How To Prove Christ Has Risen
FULFILLING OUR POTENTIAL
Mt. 5: 1-12
Jesus practised what He preached. Whatever He challenged others to do, He first did it Himself. The content of His message and quality of His life were one and the same. Practising what we preach should be the ambition of every preacher. What we preach are ideals, but because we are sinners we can only attempt to follow those ideals.
In today’s Gospel Jesus presents us with what is known as the Beatitudes. I have always looked upon these few words as the short autobiography of Jesus. When Jesus talks about who is blessed, He is giving us a description of Himself. In the beatitudes Jesus talks about the good life – the kind of life that He had and the kind of life that all of us would like to have. The word that He used to describe it is I think best translated as ‘blessed’. It carried the idea of complete happiness, nothing lacking, a life of supreme wholeness.
The Beatitudes are surprising on two counts – what they leave out and what they include. They leave out comfort, riches, romantic love, public acclaim – many of the things that most of us consider necessary to enjoy the good life. They include a sense of need, sadness, a deep longing for the unrealised, enduring persecution – the kind of things that most of us associate with misery and unhappiness. Could it be that we have misconceived the good life; that we really don’t know what it is?

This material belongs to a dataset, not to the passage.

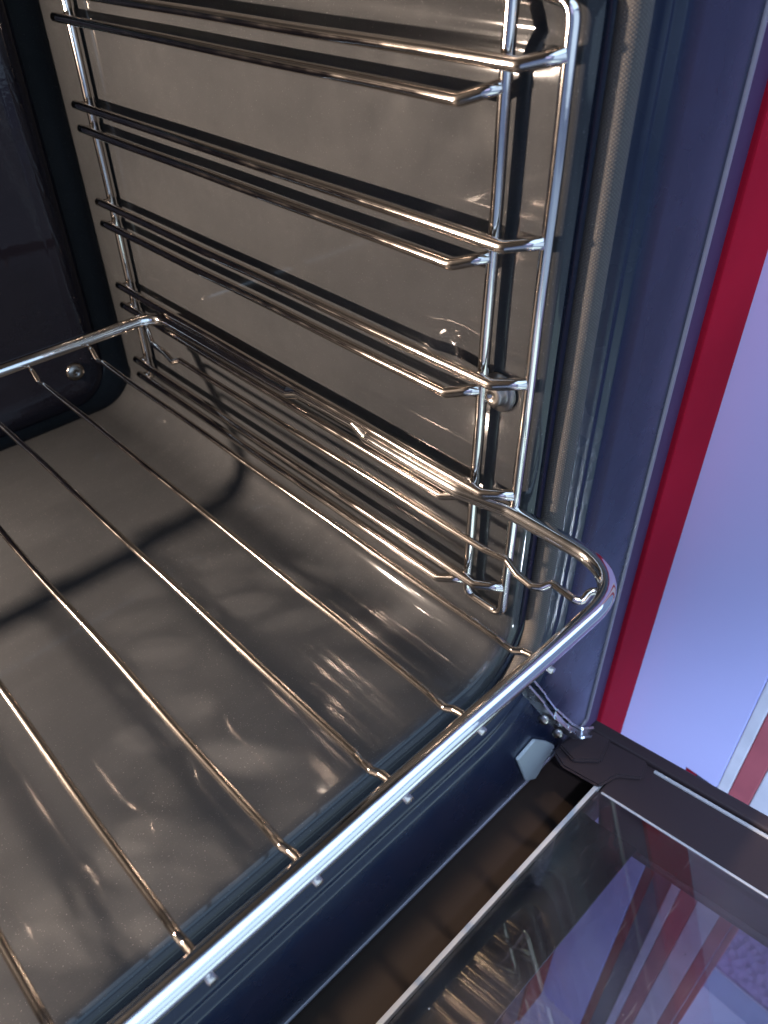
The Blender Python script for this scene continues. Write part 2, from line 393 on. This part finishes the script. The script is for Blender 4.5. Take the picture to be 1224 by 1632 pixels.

In today’s Gospel Jesus shares the secret of His blessedness, and tells us how we can become like Him. However improbable that may seem to us, He believed in its possibility. He would not have said these things if He did not believe that all of us could experience life at its best. The distinctive characteristic of Jesus is that He repeatedly saw possibilities in people, regardless of age and circumstance. He looked at a prodigal in a pig sty, and saw in him the potential to go home and accept his responsibilities. He looked at an adulterous woman, and saw in her the potential to be faithful. He looked at four men casting their nets in the sea, and saw in them the potential to become fishers of men. He met a greedy tax collector perched in a sycamore tree, and saw in him the potential of generosity. He looked into the faces of many people, and saw in them the potential to experience life at its best. He never lost that attitude when He looked at anyone. Every person to Jesus was a bundle of marvellous possibilities.
How do we explain this attitude of Jesus? Was He just an unusually kind Man who wanted people to feel better about themselves? He was most certainly infinitely kind, but kindness is not the explanation of His high regard for people. Jesus had insight. The possibilities that He saw in people were not figments of an overly generous imagination. They were real. They were there waiting to be discovered and developed. When He said, “Blessed are the merciful”, He did not have in mind a select few, who happened to possess that particular virtue. He was talking to everyone. He knew that every man and woman had the potential to become a merciful person. All they needed to do was to recognise that possibility in themselves, develop it and be merciful. This is so true of you and me. Buried within us is the quality of mercy. The potential is there, waiting to be discovered and developed.
This gift of unrealised possibilities is the true measure of our worth. We need to remind ourselves of that, because we tend to measure ourselves by other standards. One of the most common standards is material possessions. So often when we speak of a person’s worth, that is what we usually have in mind. Material possessions are important, in so far as bills have to be paid, but surely we are worth more than the bottom line of a financial statement?
Another standard by which we measure ourselves and other people are deeds – what has been done in the past. This is a fairly reliable measurement. It certainly is better than material possessions, but not the best. Think what Saul of Tarsus had done. He held the coats of the angry mob that stoned Stephen to death. His deeds were to destroy the Christian Church. The record of his deeds was stained with innocent blood. But Saul was to discover that he had the potential of what he could become. He was given the insight to see that Jesus lived in each one and that by persecuting people, he was persecuting Jesus. That was the real measure of his worth.
A better standard by which we measure ourselves is character – what a person is within himself or herself. When Augustine left Africa and boarded a ship for Rome, his character left much to be desired. He was a reckless and irresponsible young man, bent on nothing but his own sensual pleasure. But that was not the St. Augustine we now know. He was given the light to change His ways and live like Christ. His real worth was his potential of what he could become.
What matters most in your life and mine is not what we have, not what we have done, not even what we are. Our true worth is what each of us can become by the grace of God.
This undeveloped potential can be seen in the restlessness of people. We are never really satisfied. We never realise complete blessedness. There is always a mountain to climb. Young people dream and plan to become someone special. Even when old age has impaired our abilities, we look back and remember what might have been. Then we look to the future with hope of what is yet to be. Human life is an enterprise with which we never get finished. It is an endless process of becoming.
Lord Jesus to be like You is our goal. You are always above us and beyond us, but You are also beside us as our Helper and Friend. Until we become like You, we will never be truly blessed.